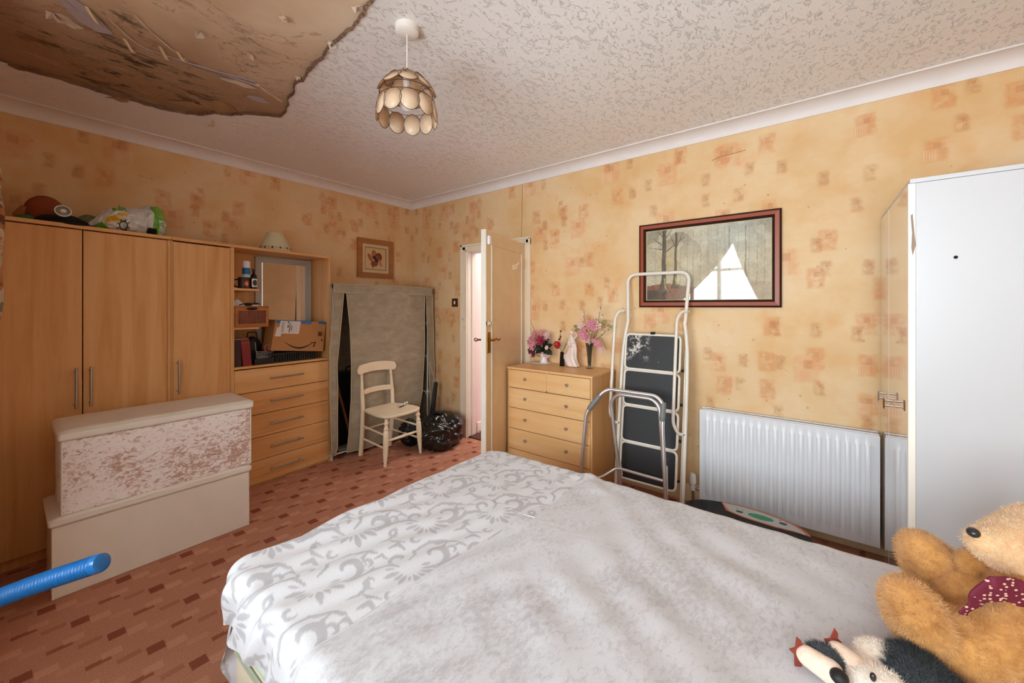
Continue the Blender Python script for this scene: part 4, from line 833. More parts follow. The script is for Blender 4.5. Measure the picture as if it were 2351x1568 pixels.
pet = [(-0.02, 0.045, 0.030, 0.050, 0.1, 'A56A3C'), (-0.065, 0.005, 0.022, 0.052, 0.55, 'A0643A'), (0.035, 0.02, 0.045, 0.050, -0.3, '7E3524'), (-0.015, -0.055, 0.045, 0.032, 0.1, '80402C'), (0.055, -0.04, 0.02, 0.05, 0.5, 'B5855C'), (0.0, 0.0, 0.045, 0.022, -0.7, '3E100C')]
for j in range(N+1):
    for i in range(N+1):
        x = -0.127+0.254*i/N; z = -0.117+0.234*j/N; c = Vector(lin('D1AC7C')[:3])
        for px, pz, ra, rb, an, hx_ in pet:
            dx, dz = x-px, z-pz; u = (dx*math.cos(an)+dz*math.sin(an))/ra; v = (-dx*math.sin(an)+dz*math.cos(an))/rb; r = u*u+v*v
            if r < 1+0.15*nz(x*40, z*40): c = Vector(lin(hx_)[:3])*(1-0.35*r*(v > 0.3)+0.15*nz(x, z, 0, 60))
        if abs(x+0.035-0.1*(z+0.09)) < 0.005 and -0.105 < z < -0.065: c = Vector(lin('3A140C')[:3])
        if (x-0.02)**2+(z-0.018)**2 < 0.012**2: c = Vector(lin('9A5A4A')[:3])
        cols.append(tuple(c)+(1,))
b.c = cols; b.build('print', M['print'], t, smooth=False)

# ================================================================ LANDSCAPE PICTURE
t = thing('landscape_picture', 'large woodland print behind glass in a dark and reddish wooden frame', 'picture', (XW, 0.616, 1.708))
Mx = Matrix.Rotation(R(-90), 4, 'Z')   # local x along wall (-Y world), y out of wall is -x
def P90(b): b.v = [(y, -x, z) for x, y, z in b.v]; return b
W2, H2 = 0.456, 0.316
P90(mitre(MB(), (W2, H2), (W2-0.012, H2-0.012), -0.020, 0, -0.026)).build('outer_moulding', plain('dark_brown_wood', '33150D', 0.25), t, smooth=False)
P90(mitre(MB(), (W2-0.012, H2-0.012), (W2-0.036, H2-0.036), -0.026, 0, -0.030)).build('red_moulding', plain('reddish_wood_frame', '9A4E3A', 0.3), t, smooth=False)
P90(mitre(MB(), (W2-0.036, H2-0.036), (W2-0.052, H2-0.052), -0.030, 0, -0.012)).build('inner_moulding', plain('dark_brown_wood', '33150D', 0.25), t, smooth=False)
P90(mitre(MB(), (W2-0.052, H2-0.052), (W2-0.056, H2-0.056), -0.012, 0, -0.008)).build('gilt_slip', plain('gilt_slip', 'C9BC96', 0.4), t, smooth=False)
iw, ih = W2-0.055, H2-0.055; NU, NV = 300, 190; b = MB(); b.grid(lambda u, v: (-iw+2*iw*u, -0.006, -ih+2*ih*v), NU, NV)
U, V = np.meshgrid(np.linspace(0, 1, NU+1), np.linspace(0, 1, NV+1)); rs = np.random.RandomState(4)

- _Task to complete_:
Reproduce exactly the run of lines that opens the listing and closes with the line holding "b.c = cols;". Pictures are excluded.

- _Exercise answer_:
Continue the Blender Python script for this scene: part 4, from line 833. More parts follow. The script is for Blender 4.5. Measure the picture as if it were 2351x1568 pixels.
pet = [(-0.02, 0.045, 0.030, 0.050, 0.1, 'A56A3C'), (-0.065, 0.005, 0.022, 0.052, 0.55, 'A0643A'), (0.035, 0.02, 0.045, 0.050, -0.3, '7E3524'), (-0.015, -0.055, 0.045, 0.032, 0.1, '80402C'), (0.055, -0.04, 0.02, 0.05, 0.5, 'B5855C'), (0.0, 0.0, 0.045, 0.022, -0.7, '3E100C')]
for j in range(N+1):
    for i in range(N+1):
        x = -0.127+0.254*i/N; z = -0.117+0.234*j/N; c = Vector(lin('D1AC7C')[:3])
        for px, pz, ra, rb, an, hx_ in pet:
            dx, dz = x-px, z-pz; u = (dx*math.cos(an)+dz*math.sin(an))/ra; v = (-dx*math.sin(an)+dz*math.cos(an))/rb; r = u*u+v*v
            if r < 1+0.15*nz(x*40, z*40): c = Vector(lin(hx_)[:3])*(1-0.35*r*(v > 0.3)+0.15*nz(x, z, 0, 60))
        if abs(x+0.035-0.1*(z+0.09)) < 0.005 and -0.105 < z < -0.065: c = Vector(lin('3A140C')[:3])
        if (x-0.02)**2+(z-0.018)**2 < 0.012**2: c = Vector(lin('9A5A4A')[:3])
        cols.append(tuple(c)+(1,))
b.c = cols; b.build('print', M['print'], t, smooth=False)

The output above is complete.